● **What the exercise asks**: Transcribe the material in full. Nothing should differ except that the pictures are left out.

- - -

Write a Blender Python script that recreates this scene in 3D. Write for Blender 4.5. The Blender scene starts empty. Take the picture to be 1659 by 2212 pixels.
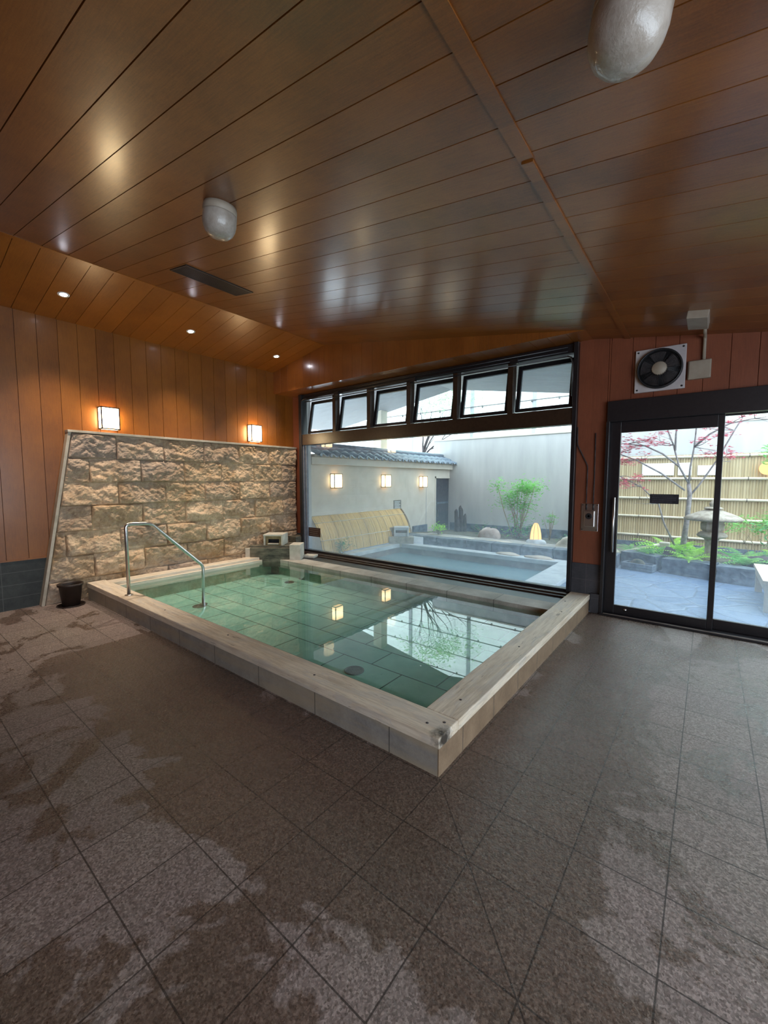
import bpy, bmesh, math, random
from mathutils import Vector, Matrix, noise
random.seed(7)
SC = bpy.context.scene
COL = SC.collection
PI = math.pi
R = math.radians

# ------------------------------------------------------------------ camera, world, lights, exposure
cam_d = bpy.data.cameras.new('camera')
cam = bpy.data.objects.new('camera', cam_d); COL.objects.link(cam)
cam_d.sensor_fit = 'HORIZONTAL'; cam_d.sensor_width = 36.0; cam_d.lens = 36.0 * 892.4 / 1659.0
cam_d.clip_start = 0.02; cam_d.clip_end = 200
fw = Vector((-.61555418, .78431545, -.07708649)); rt = Vector((.78665621, .61739129, 0))
rt.normalize(); fw.normalize(); up = rt.cross(fw)
m = Matrix((rt, up, -fw)).transposed().to_4x4(); m.translation = Vector((0, 0, 1.5))
cam.matrix_world = m
SC.camera = cam

world = bpy.data.worlds.new('overcast_sky'); SC.world = world; world.use_nodes = True
bg = world.node_tree.nodes['Background']
bg.inputs[0].default_value = (0.74, 0.87, 1.0, 1); bg.inputs[1].default_value = 3.15
SC.view_settings.view_transform = 'Standard'; SC.view_settings.look = 'None'
SC.view_settings.gamma = 1.0; SC.view_settings.use_curve_mapping = False
SC.view_settings.exposure = 1.2
SC.cycles.max_bounces = 10; SC.cycles.transparent_max_bounces = 24
SC.cycles.diffuse_bounces = 4; SC.cycles.glossy_bounces = 5
SC.cycles.caustics_reflective = False; SC.cycles.caustics_refractive = False
SC.cycles.sample_clamp_indirect = 6.0
SC.cycles.use_denoising = True

def portal(name, loc, rot, sx, sy):
    L = bpy.data.lights.new(name, 'AREA'); L.shape = 'RECTANGLE'; L.size = sx; L.size_y = sy
    o = bpy.data.objects.new(name, L); COL.objects.link(o); o.location = loc; o.rotation_euler = rot
    L.cycles.is_portal = True
    return o
portal('window_daylight', (-3.6, 5.3, 1.6), (R(-90), 0, 0), 4.8, 3.0)
portal('door_daylight', (0.9, 5.3, 1.1), (R(-90), 0, 0), 3.6, 2.3)
portal('added_opening_portal', (2.75, -.4, 1.36), (0, R(90), 0), 2.0, 6.4)  # portal for the opening added in the unseen right wall

# ------------------------------------------------------------------ helpers
def link(o):
    COL.objects.link(o); return o
def tag(o, label=None, cat=None, group=None, kind=None):
    if label: o['label'] = label
    if cat: o['category'] = cat
    if group: o['group'] = group
    if kind: o['kind'] = kind
    return o
def empty(name, loc=(0, 0, 0), rz=0.0, label=None, cat=None, group=None, kind=None):
    o = link(bpy.data.objects.new(name, None)); o.location = loc; o.rotation_euler = (0, 0, rz)
    o.empty_display_size = .05
    return tag(o, label, cat, group, kind)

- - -

● **The solution**:
Write a Blender Python script that recreates this scene in 3D. Write for Blender 4.5. The Blender scene starts empty. Take the picture to be 1659 by 2212 pixels.
import bpy, bmesh, math, random
from mathutils import Vector, Matrix, noise
random.seed(7)
SC = bpy.context.scene
COL = SC.collection
PI = math.pi
R = math.radians

# ------------------------------------------------------------------ camera, world, lights, exposure
cam_d = bpy.data.cameras.new('camera')
cam = bpy.data.objects.new('camera', cam_d); COL.objects.link(cam)
cam_d.sensor_fit = 'HORIZONTAL'; cam_d.sensor_width = 36.0; cam_d.lens = 36.0 * 892.4 / 1659.0
cam_d.clip_start = 0.02; cam_d.clip_end = 200
fw = Vector((-.61555418, .78431545, -.07708649)); rt = Vector((.78665621, .61739129, 0))
rt.normalize(); fw.normalize(); up = rt.cross(fw)
m = Matrix((rt, up, -fw)).transposed().to_4x4(); m.translation = Vector((0, 0, 1.5))
cam.matrix_world = m
SC.camera = cam

world = bpy.data.worlds.new('overcast_sky'); SC.world = world; world.use_nodes = True
bg = world.node_tree.nodes['Background']
bg.inputs[0].default_value = (0.74, 0.87, 1.0, 1); bg.inputs[1].default_value = 3.15
SC.view_settings.view_transform = 'Standard'; SC.view_settings.look = 'None'
SC.view_settings.gamma = 1.0; SC.view_settings.use_curve_mapping = False
SC.view_settings.exposure = 1.2
SC.cycles.max_bounces = 10; SC.cycles.transparent_max_bounces = 24
SC.cycles.diffuse_bounces = 4; SC.cycles.glossy_bounces = 5
SC.cycles.caustics_reflective = False; SC.cycles.caustics_refractive = False
SC.cycles.sample_clamp_indirect = 6.0
SC.cycles.use_denoising = True

def portal(name, loc, rot, sx, sy):
    L = bpy.data.lights.new(name, 'AREA'); L.shape = 'RECTANGLE'; L.size = sx; L.size_y = sy
    o = bpy.data.objects.new(name, L); COL.objects.link(o); o.location = loc; o.rotation_euler = rot
    L.cycles.is_portal = True
    return o
portal('window_daylight', (-3.6, 5.3, 1.6), (R(-90), 0, 0), 4.8, 3.0)
portal('door_daylight', (0.9, 5.3, 1.1), (R(-90), 0, 0), 3.6, 2.3)
portal('added_opening_portal', (2.75, -.4, 1.36), (0, R(90), 0), 2.0, 6.4)  # portal for the opening added in the unseen right wall

# ------------------------------------------------------------------ helpers
def link(o):
    COL.objects.link(o); return o
def tag(o, label=None, cat=None, group=None, kind=None):
    if label: o['label'] = label
    if cat: o['category'] = cat
    if group: o['group'] = group
    if kind: o['kind'] = kind
    return o
def empty(name, loc=(0, 0, 0), rz=0.0, label=None, cat=None, group=None, kind=None):
    o = link(bpy.data.objects.new(name, None)); o.location = loc; o.rotation_euler = (0, 0, rz)
    o.empty_display_size = .05
    return tag(o, label, cat, group, kind)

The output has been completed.